Eye Diagram Parameters
Eye height: voltage margin (mV)
Eye width: timing margin (ps or UI)
Jitter = DJ + RJ (deterministic + random)
BER from eye: BER = erfc(Q/√2)/2, Q = eye_height/(2σ)
PAM4: 3 eye openings, ~1/3 NRZ eye height
Common Questions

Frequently Asked Questions

What is an eye mask test?

An eye mask is a polygon (hexagonal or diamond shape) placed inside the eye opening. If any measured waveform trace enters the mask region: the test FAILS. The mask dimensions are defined by the protocol specification. Example: IEEE 802.3 KR (10GBase-KR) defines a mask with specific height and width requirements relative to the unit interval (UI) and voltage amplitude. Mask compliance is a pass/fail test for transmitter quality and is required for interoperability certification.

How many bits do I need to capture for a good eye?

Minimum: 10,000 bit transitions for a basic eye shape. Good: 100,000-1,000,000 bits for clear jitter statistics. For BER estimation: 10⁶ - 10⁹ bits are needed to observe rare events (jitter tails). Real-time oscilloscopes can capture millions of UIs in a single acquisition. Equivalent-time oscilloscopes build the eye over many trigger events (each acquisition adds a few points).

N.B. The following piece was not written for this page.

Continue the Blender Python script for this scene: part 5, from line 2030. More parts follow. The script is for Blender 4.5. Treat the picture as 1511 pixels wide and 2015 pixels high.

Can I extract BER from the eye diagram?

Yes. The Q-factor relates the eye opening to the BER: Q = (eye height) / (2 × σ_noise). BER = 0.5 × erfc(Q/√2). Example: eye height = 200 mV, σ_noise = 15 mV → Q = 200/(2×15) = 6.67 → BER ≈ 1.3×10⁻¹¹. For PAM4: the BER is calculated for each of the three eyes separately, and the worst eye determines the link BER.